Certains auteurs gardent l’âge qu’ils avaient lorsqu’ils ont écrit les œuvres qui rendirent leur cri célèbre, c’est un privilège et un sortilège, et quand ils meurent à 88 ans, comme le dramaturge américain Edward Albee, on croit qu’ils ont toujours 20 ans, 30 ans, ou alors qu’ils sont morts depuis longtemps. Fils adoptif d’un directeur de théâtre, élève régulièrement renvoyé des collèges de la côte Est, Albee a incarné pendant une dizaine d’années tout ce qu’on peut craindre et attendre de la jeunesse, quand elle a autant d’insolence que de talent. C’est bien, et ça ne dure pas.
Il a écrit une vingtaine de pièces, dont beaucoup ont eu du succès en leur temps, mais, comme un monument dans une boule à neige, sa silhouette est fixée dans le souvenir de son œuvre la plus populaire, Qui a peur de Virginia Woolf ? Elle fut jouée pour la première fois à Broadway en 1962. Sa réputation vient-elle de sa subtilité énervée, ou du film qu'en a tiré Mike Nichols quatre ans plus tard, avec Elizabeth Taylor et Richard Burton, ajoutant un épisode au destin à rebondissement de ce couple amoureux et destructeur ? Le couple de cinéma met en abyme une pièce qui met en abyme théâtral le couple.
Avant la sortie du film, Burton se demande comment le public réagira. Son inquiétude est une assez bonne esquisse des ambiguïtés féroces de la pièce : «Riront-ils aux mauvais endroits ? Est-ce que tout se désintégrera avant dérision ?» On a pu vérifier en janvier, au théâtre de l'Œuvre, dans la mise en scène d'Alain Françon, que bien pensée et bien jouée, la pièce fait rire aux bons endroits. Ce sont précisément ceux qui, à l'époque de sa création, pouvaient être les mauvais. On a pu aussi vérifier que la dérision hargneuse et ludique animant le couple principal (des professeurs d'université alcoolisés) fortifie la pièce plus qu'elle ne la désintègre. Elle finit par contaminer le jeune couple invité et les spectateurs, car elle jette une lueur implacablement opaque sur la vie qu'on mène, les illusions qu'on a perdues et le tas de haillons sentimentaux qui leur survit.

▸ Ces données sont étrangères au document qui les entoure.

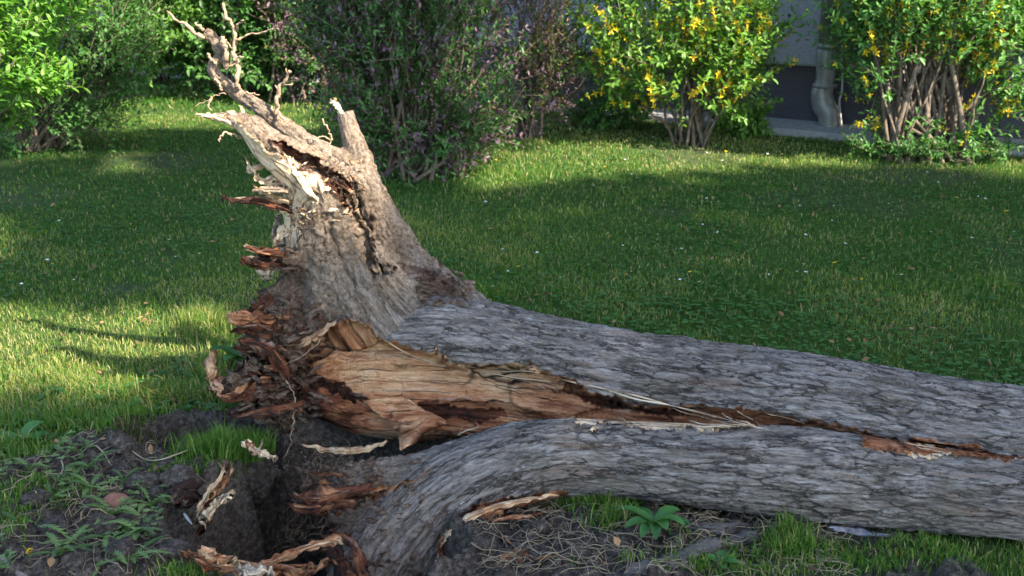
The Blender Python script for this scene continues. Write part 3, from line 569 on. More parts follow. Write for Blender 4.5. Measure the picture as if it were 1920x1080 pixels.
# stubby broken ends, pale splinters at the top of the back root
strip([(640, 215, 3.57, 8), (631, 198, 3.57, 6), (621, 190, 3.57, 2)], .95, 'splinter', .5, .01, 31); strip([(640, 212, 3.58, 5), (632, 198, 3.58, 4), (627, 185, 3.58, 3)], .5, 'splinter', .8, .0, 32)
for k, (a, b, c) in enumerate([((505, 300, 3.33, 10), (470, 320, 3.31, 6), (466, 308, 3.3, 2)), ((520, 330, 3.32, 12), (490, 338, 3.3, 7), (462, 300, 3.3, 2)), ((530, 350, 3.32, 12), (500, 345, 3.3, 6), (478, 335, 3.29, 2)), ((540, 395, 3.31, 12), (515, 378, 3.29, 7), (492, 362, 3.28, 2)),
                               ((560, 330, 3.3, 8), (545, 310, 3.28, 8), (530, 285, 3.28, 3)), ((450, 240, 3.36, 7), (415, 222, 3.37, 7), (368, 214, 3.38, 2)), ((470, 232, 3.37, 5), (458, 215, 3.37, 5), (452, 203, 3.37, 2)),
                               ((500, 500, 3.28, 9), (480, 500, 3.27, 8), (455, 490, 3.26, 2)), ((520, 470, 3.28, 8), (490, 468, 3.27, 6), (462, 466, 3.26, 2)), ((505, 510, 3.38, 14), (492, 512, 3.38, 9), (483, 505, 3.38, 4)),
                               ((505, 600, 3.24, 14), (455, 592, 3.22, 12), (428, 590, 3.22, 4)), ((520, 615, 3.22, 12), (470, 612, 3.2, 9), (436, 622, 3.2, 3)), ((480, 650, 3.22, 12), (450, 655, 3.21, 7), (436, 650, 3.2, 2)),
                               ((552, 930, 2.84, 6), (600, 932, 2.82, 17), (690, 912, 2.79, 8)), ((543, 948, 2.84, 4), (590, 953, 2.81, 16), (665, 942, 2.78, 8)), ((560, 880, 2.88, 2), (600, 888, 2.86, 8), (640, 890, 2.85, 4)),
                               ((612, 1010, 2.74, 5), (632, 1040, 2.70, 17), (660, 1095, 2.66, 15)), ((640, 1000, 2.72, 4), (668, 1030, 2.68, 13), (682, 1090, 2.64, 9))]):
    if k >= 15: a, b, c = [(q_[0], q_[1], min(q_[2] + .15, sY(q_[0], q_[1], .012, q_[2])), q_[3]) for q_ in (a, b, c)]
    tn = [.7, .72, .7, .6, .6, .65, .7, .2, .28, .8, .42, .2, .3, .25, .30, .25, .2, .3][k]
    strip([a, b, c], tn, 'splinter', .45, .012, 40 + k, .45, .004)
for k, (l, tn) in enumerate([([(545, 392, 3.3, 16), (500, 382, 3.29, 13), (450, 375, 3.28, 7), (414, 371, 3.27, 2)], .2), ([(545, 380, 3.29, 9), (505, 366, 3.28, 8), (476, 350, 3.27, 2)], .68), ([(560, 500, 3.26, 16), (510, 500, 3.25, 14), (470, 492, 3.24, 8), (455, 488, 3.24, 2)], .16), ([(560, 482, 3.27, 13), (500, 474, 3.25, 10), (462, 464, 3.25, 2)], .22),
                             ([(550, 420, 3.33, 12), (525, 440, 3.31, 9), (514, 462, 3.3, 2)], .72), ([(545, 300, 3.28, 8), (565, 335, 3.25, 10), (590, 375, 3.23, 6)], .74), ([(500, 560, 3.3, 14), (486, 580, 3.28, 12), (484, 622, 3.28, 4)], .2), ([(540, 700, 3.2, 12), (500, 650, 3.19, 16), (450, 640, 3.19, 4)], .18),
                             ([(560, 760, 3.2, 14), (500, 770, 3.2, 16), (430, 785, 3.22, 3)], .2), ([(570, 640, 3.18, 10), (600, 625, 3.16, 9), (630, 604, 3.15, 3)], .5), ([(700, 500, 3.36, 7), (712, 512, 3.35, 5), (706, 486, 3.35, 2)], .7)]):
    strip(l, tn, 'splinter', .45, .012, 240 + k, .45, .006)
# thin roots
def rootlet(lst, r, seed, wob=.0045, name='thin_root', m=ROOT, parent=TREE, smp=4):
    p = np.array([P(*c[:3]) for c in lst]); p = spline(p, max(6, len(p) * smp)); rr = np.random.RandomState(seed); p = p + rr.uniform(-1, 1, p.shape) * wob
    rad = np.interp(np.linspace(0, 1, len(p)), np.linspace(0, 1, len(r)), r) * rr.uniform(.6, 1.35, len(p))
    V, F, bk = sweep(p, rad, sides=7, res=.008, rough=min(r[0] * .35, .002), rs=90, seed=seed); return mk(name, V, F, m, parent)
Y0 = 3.57
RT = [([(384, 68, Y0), (365, 62, Y0), (352, 48, Y0), (336, 40, Y0), (315, 22, Y0)], [.009, .006, .005, .003]), ([(382, 56, Y0), (374, 48, Y0), (366, 42, Y0)], [.006, .003]),
      ([(446, 165, 3.55), (444, 150, 3.54), (446, 122, 3.54), (438, 100, 3.54), (440, 75, 3.54), (436, 45, 3.54), (424, 28, 3.54), (417, 8, 3.54)], [.009, .007, .007, .006, .006, .004]),
      ([(440, 76, 3.54), (460, 66, 3.53), (490, 62, 3.52), (512, 52, 3.5)], [.004, .003, .002]), ([(442, 56, 3.54), (448, 44, 3.53), (456, 38, 3.52)], [.004, .002]), ([(437, 92, 3.54), (424, 80, 3.53)], [.003, .002]),
      ([(425, 128, 3.56), (424, 105, 3.55), (420, 84, 3.55), (416, 70, 3.55)], [.013, .011, .009, .009]), ([(430, 125, 3.54), (440, 112, 3.53), (455, 106, 3.52)], [.004, .002]), ([(425, 130, 3.54), (440, 118, 3.53)], [.003, .002]),
      ([(405, 118, 3.56), (395, 112, 3.55), (390, 100, 3.55)], [.008, .004]), ([(404, 148, 3.56), (412, 160, 3.55), (416, 172, 3.55)], [.006, .003]), ([(425, 176, 3.56), (405, 178, 3.55), (390, 188, 3.54), (365, 200, 3.53)], [.003, .002, .001]),
      ([(395, 182, 3.54), (392, 198, 3.54), (398, 210, 3.53)], [.004, .002]), ([(462, 175, 3.55), (475, 176, 3.54), (488, 179, 3.53)], [.004, .002]),
      ([(518, 222, 3.54), (520, 195, 3.53), (524, 165, 3.52), (536, 148, 3.51), (544, 132, 3.5)], [.008, .007, .005, .004]), ([(530, 156, 3.52), (546, 158, 3.51)], [.003, .002]), ([(538, 145, 3.51), (536, 130, 3.5)], [.003, .002]), ([(524, 168, 3.52), (516, 162, 3.51)], [.003, .002]), ([(512, 212, 3.53), (508, 200, 3.52)], [.004, .002]), ([(522, 212, 3.52), (530, 222, 3.51), (534, 228, 3.5)], [.005, .002]),
      ([(625, 262, 3.52), (615, 245, 3.5), (606, 224, 3.5)], [.004, .002]), ([(570, 295, 3.42), (578, 286, 3.38), (586, 270, 3.36), (592, 258, 3.36), (610, 256, 3.38), (622, 268, 3.4)], [.003, .004, .003, .002]), ([(585, 282, 3.36), (594, 298, 3.34), (604, 312, 3.33)], [.003, .002]), ([(618, 268, 3.4), (620, 285, 3.38), (618, 300, 3.37)], [.002, .0015]),
      ([(450, 255, 3.34), (425, 248, 3.32), (414, 256, 3.31), (410, 266, 3.3)], [.004, .003, .002]), ([(425, 248, 3.32), (434, 255, 3.31)], [.002, .001]), ([(445, 262, 3.33), (455, 258, 3.32)], [.002, .001]),
      ([(540, 450, 3.26), (552, 430, 3.24), (566, 415, 3.23)], [.002, .002]), ([(570, 398, 3.25), (580, 410, 3.22), (592, 402, 3.21)], [.0025, .0015]), ([(765, 455, 3.46), (790, 467, 3.42), (800, 473, 3.4)], [.003, .002]), ([(560, 590, 3.26), (600, 640, 3.2), (520, 690, 3.2)], [.0015, .001]),
      ([(520, 690, 3.2), (540, 720, 3.18), (556, 745, 3.16)], [.002, .001]), ([(555, 745, 3.2), (550, 790, 3.18), (545, 830, 3.16), (530, 860, 3.14)], [.002, .001])]
for k, (l, r) in enumerate(RT): rootlet(l, r, k + 1)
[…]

Albee a écrit bien d'autres pièces, à commencer par la première, Zoo Story (1959), court dialogue entre un homme qui lit un livre sur un banc new-yorkais et un jeune vagabond rimbaldien qui vient l'emmerder.
Assez vite, on sent chez ce jeune homosexuel new-yorkais l'influence de Beckett et de Ionesco, du théâtre dit de l'absurde. Mais son œil n'est jamais aussi net que lorsqu'il inspecte et agite des situations de boulevard. Comme plusieurs de ceux qu'on appelait les «jeunes hommes en colère», il injecte du naturalisme dans la culture, du divan dans la psychologie, de la violence et des mots crus dans le salon bourgeois. Quand Délicate Balance est joué en France en 1967 par Madeleine Renaud et Edwige Feuillère, la seconde se dit choquée par des répliques qu'elle doit dire, comme : «Pose tes couilles sur le parquet !»
Depuis, on en a vu d’autres, et comme rien ne se démode plus vite que le vocabulaire grossier ou familier, ceci explique peut-être en partie l’oubli dans lequel Albee est tombé : ce qui caractérise depuis trente ans les bourgeois est qu’ils craignent comme la peste de paraître vieux ou choqués.